I agree that, assuming there is a noticeable performance difference (especially on laggy servers), a delay can be pretty annoying. I did come up with a (somewhat complex) idea that may help with the problem:
If you think about it statistically, I'm guessing that well over 95% of commands that will go through this challenge process will pass. What would happen if we were to buffer the command like AzuiSleet mentions, but instead of waiting for the response from the client, go ahead and execute the command immediately?

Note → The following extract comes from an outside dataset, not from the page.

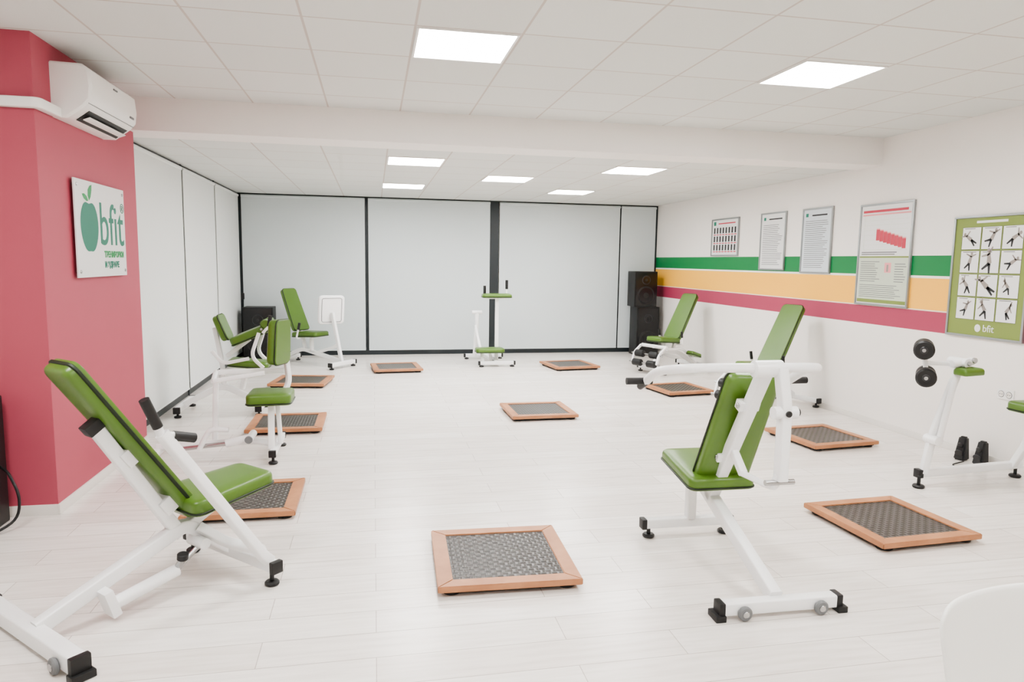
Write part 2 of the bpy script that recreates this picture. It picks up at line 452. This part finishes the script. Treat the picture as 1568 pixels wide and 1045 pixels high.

Then, after a specified amount of time, if no response from the client is received, "undo" the command.
This method obviously would require specific parameters on a per-command basis, like so:
For commands with opposites (ragdoll, jail, ignite), this causes no issues, and a fake command against another player would result in being ragdolled only for a second (or however long the wait time is).
For commands that change a state of a player (hp, armor, teleport, bring), we'd need to save the old parameters in order to properly "undo" the command.

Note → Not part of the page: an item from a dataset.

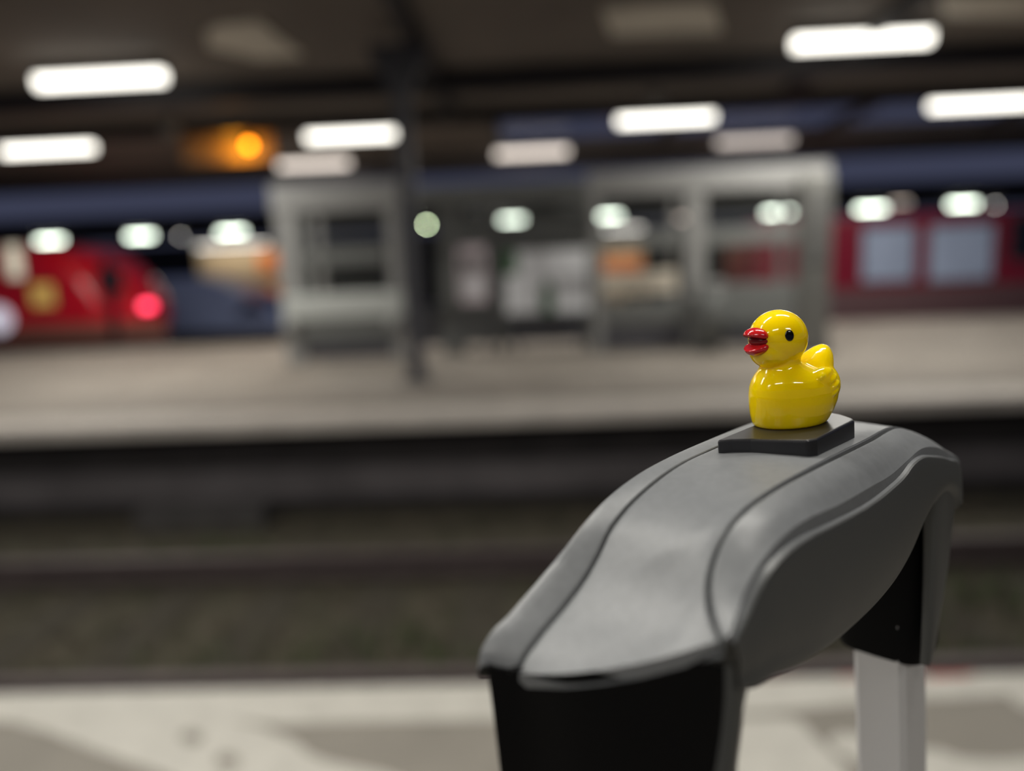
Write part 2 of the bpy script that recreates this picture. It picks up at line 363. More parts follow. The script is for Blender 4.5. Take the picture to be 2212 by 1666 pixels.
# totem
b = at(1756, 600, 9.2)
e = empty('information_totem', (b.x, 9.2, 0))
MB().box(-.19,.19,-.10,.10,.06,2.24).build('case', mat('pale_grey_totem', srgb(122,122,118), .5), e, bevel=.03)
MB().box(-.21,.21,-.14,.14,0,.06).build('plinth', M_STEELD, e, bevel=.01)
MB().box(-.13,.13,-.108,-.098,1.15,2.05).build('face_panel', mat('totem_face', srgb(112,112,110), .4), e)
tag(e, 'tall grey information totem at the right end of the shelter', 'totem')

# ------------------------------------------------------------------ shelter
SY = 10.3; SD = 1.5
sh = empty('waiting_shelter', (0, SY, 0))
def X(px, py=600): return at(px, py, SY).x
def Zp(px, py): return at(px, py, SY).z
def spt(name, m, x0, x1, y0, y1, z0, z1, bevel=.01, parent=None):
    return MB().box(x0, x1, y0, y1, z0, z1).build(name, m, parent or sh, bevel=bevel)
xl, xl2 = X(628), X(850); xr, xr2 = X(1290), X(1768); xm = X(1502)
HT = 2.52
for x, d in ((xl,.14),(xl2+.03,.08)): spt('post', M_STEEL, x-d, x+d, -.06, .06, 0, HT-.28)
for x, d in ((xr,.06),(xm,.13),(xr2,.09)): spt('post', M_STEEL, x-d, x+d, -.06, .06, 0, HT-.26)
for x in (xl, xl2, xr, xm, xr2): spt('post', M_STEEL, x-.05, x+.05, SD-.05, SD+.05, 0, HT-.28)
spt('top_beam', M_STEEL, xl-.17, xl2+.15, -.09, .09, HT-.36, HT+.02)
spt('top_beam', M_STEEL, xr-.1, xr2+.1, -.09, .09, HT-.32, HT)
spt('top_beam', M_PANEL, xl2+.15, xr-.1, .5, .62, HT-.30, HT-.02)
spt('shelter_roof', M_GLASS, xl-.2, xr2+.2, -.05, SD+.2, HT+.02, HT+.04, 0)
# left half: two dark panes, a mid rail and a broad white parapet
ph = [(1.72, 2.16), (.92, 1.48)]
for z0, z1 in ph:
    spt('pane', M_GLASS, xl+.14, xl2-.10, -.02, -.005, z0-.1, z1+.1, 0)
spt('mid_rail', M_PANEL, xl+.14, xl2-.1, -.04, .04, 1.42, 1.62)
spt('side_panel', M_PANEL, xl+.14, xl+.28, -.03, .03, .9, 2.2)
spt('parapet_rail', mat('pale_parapet', srgb(196,200,196), .5), xl-.1, xl2+.12, -.16, .08, .64, 1.0, .03)
spt('parapet_panel', M_PANEL, xl+.05, xl2+.02, -.10, .06, .34, .68)
for x in (xl-.02, xl2): 
    MB().cyl((x, -.2, .56), (x, -.1, .56), .10, 18).build('parapet_cap', M_STEEL, sh, True)
spt('kick_panel', M_STEELD, xl+.1, xl2, -.04, .04, .06, .34)
# middle, set back
for k, (a, c) in enumerate(((934, 985), (1066, 1082), (1272, 1290))): spt('mullion', M_PANEL, X(a), X(c), .78, .86, 0, HT-.1)
spt('pane', M_GLASSL, X(934), X(1080), .80, .82, .95, 2.2, 0)
spt('pane', M_GLASSL, X(1082), X(1280), .80, .82, .55, 2.2, 0)
spt('lintel', M_PANEL, X(934), X(1285), .76, .86, 1.62, 1.95)
spt('back_panel', M_STEELD, X(880), X(1300), .86, .9, .12, .62)
spt('back_panel', M_PANEL, X(940), X(1090), .80, .86, .12, .80)
# right half
z0 = .52
spt('pane', M_GLASS, xr+.06, xm-.13, -.02, -.005, z0, 2.22, 0)
spt('pane', M_GLASS, xm+.13, xr2-.09, -.02, -.005, z0, 2.22, 0)
spt('mid_rail', M_PANEL, xr+.06, xm-.13, -.03, .03, 1.46, 1.70)
spt('mid_rail', M_PANEL, xm+.13, xr2-.09, -.03, .03, 1.46, 1.70)
spt('lower_panel', M_PANEL, xr+.06, xm-.13, -.05, .05, .42, .70)
spt('lower_panel', M_PANEL, xm+.10, xr2-.05, -.05, .05, .34, .92)
spt('kick_panel', M_STEELD, xr, xr2, .0, .06, .06, .36)
for x0, x1 in ((xl, xl2), (xr, xr2)):
    spt('pane', M_GLASS, x0+.05, x1-.05, SD-.02, SD, .5, 2.2, 0)
tag(sh, 'pale steel and glass waiting shelter on the island platform', 'shelter')
c = at(1530, 668, SY-.2)
e = empty('litter_bin', (c.x, SY-.32, 0))
MB().cyl((0,0,.1), (0,0,.9), .19, 20).build('bin_body', M_PANEL, e, True)
MB().cyl((0,0,.9), (0,0,.98), .2, 20, .16).build('bin_lid', M_STEEL, e, True)
MB().cyl((0,0,0), (0,0,.1), .12, 16).build('bin_foot', M_STEELD, e)
tag(e, 'round grey litter bin in front of the shelter post', 'bin')
# bench in the right half
e = empty('bench', ((xr+xm)/2, SY+.55, 0)); hw = (xm-xr)/2-.1
for k in range(3): MB().box(-hw, hw, -.24+.17*k, -.09+.17*k, .46, .50).build('seat_slat', M_CREAM, e, bevel=.008)
for k in range(3): MB().box(-hw, hw, .27, .31, .82+.115*k, .92+.115*k).build('back_slat', M_CREAM, e, bevel=.008)
for sx in (-1, 1):
    MB().box(sx*hw*.8-.03, sx*hw*.8+.03, -.22, .30, 0, .46).build('leg', M_STEELD, e)
    MB().box(sx*hw*.8-.03, sx*hw*.8+.03, .29, .33, .40, 1.12).build('leg', M_STEELD, e)
tag(e, 'cream slatted bench inside the right half of the shelter', 'bench')
# posters
def board(name, x0, x1, z0, z1, y, frame, face, label, marks=()):
    e = empty(name, ((x0+x1)/2, y, z0)); hw = (x1-x0)/2; h = z1-z0
    MB().box(-hw, hw, -.03, .03, 0, h).build('frame', frame, e, bevel=.01)
    MB().box(-hw+.05, hw-.05, -.036, -.029, .05, h-.05).build('poster', face, e)
    for nm, m, a, b_, c_, d_ in marks: MB().box(a, b_, -.040, -.0355, c_, d_).build(nm, m, e)
    for sx in (-.7, .7): MB().box(sx*hw-.03, sx*hw+.03, -.025, .025, -z0, 0).build('leg', M_STEELD, e)
    return tag(e, label, 'notice board')
yb = SY+.55
board('notice_board', at(985,600,yb).x, at(1058,600,yb).x, .74, 1.66, yb, M_PANEL, M_PINKW, 'narrow pinkish white notice board between shelter halves', [('printed_block', M_WHITE, -.15, .15, .15, .42), ('printed_block', M_PANEL, -.16, .16, .50, .72)])
xa, xb = at(1084,600,yb).x, at(1278,600,yb).x; hw = (xb-xa)/2
board('notice_board', xa, xb, .55, 1.56, yb, M_PANEL, M_WHITE, 'wide white notice board with green print beside the narrow board', [('green_corner', M_GREEN, -hw+.05, -hw+.24, .62, .96), ('green_figure', M_GREEN, -.09, .10, .05, .42), ('green_figure', M_GREEN, -.03, .05, .42, .52)])

# ------------------------------------------------------------------ trains behind the island platform
TY = 15.05
def train(name, label, xn, xe, nose, top, bodym, y0=TY, depth=2.7, wins=(), plan=((0,0),(2.7,0)), roofh=.1):
    """xn nose end, xe far end (sign gives the direction)"""
    sgn = 1 if xn > xe else -1
    e = empty(name, (xe, y0, RAILZ)); Lx = abs(xn-xe)
    def P(u, z): return (u*sgn, z)
    zs = -RAILZ
    pts = [P(0,.75), P(Lx-.15,.75)] + [P(Lx-u, z+zs) for u, z in nose] + [P(0, top+zs)]
    mbb = MB(); rings = []
    for yy, off in plan:
        rings.append([Vector((x-sgn*off if abs(x) > .01 else x, yy, z)) for x, z in pts])
    mbb.loft(rings).build('body', bodym, e, bevel=.10, seg=3)
    MB().box(*sorted((0, sgn*(Lx-1.6))), .25, depth-.25, top+zs-.05, top+zs+roofh).build('roof', M_TROOF, e, bevel=.05, seg=2)
    MB().box(*sorted((0, sgn*(Lx-.5))), .2, depth-.2, .35, .77).build('underframe', M_UNDER, e, bevel=.03)
    for k in range(int(Lx//2.2)):
        MB().cyl((sgn*(1+k*2.2), .32, .42), (sgn*(1+k*2.2), .46, .42), .42, 20).build('wheel', M_UNDER, e)
    for (x0, x1, z0, z1, m) in wins:
        fr = MB().box(min(x0,x1)-xe, max(x0,x1)-xe, -.012, .03, z0+zs, z1+zs).build('window', m, e, bevel=.01)
        MB().box(min(x0,x1)-xe-.05, max(x0,x1)-xe+.05, -.006, .02, z0+zs-.05, z1+zs+.05).build('window_frame', M_UNDER, fr)
    tag(e, label, 'train'); return e, zs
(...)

For non-opposite commands (slap, whip, maul, asay, csay, thetime), perhaps they could be executed immediately, then a warning message can be displayed to all once ULX doesn't receive the challenge?
For non-important commands (in terms of it not really making a large difference on if it's executed a few seconds late), we can just leave these alone to wait for the challenge. (vote, votekick, voteban, votemap)
And for the most important commands (rcon, luarun, any user management commands), these should all wait for the challenge response. (User management commands could probably be undone, but it's better not to risk it).
Or, you know, we could just enable the challenge on only the most important of commands, then ignore it on the rest.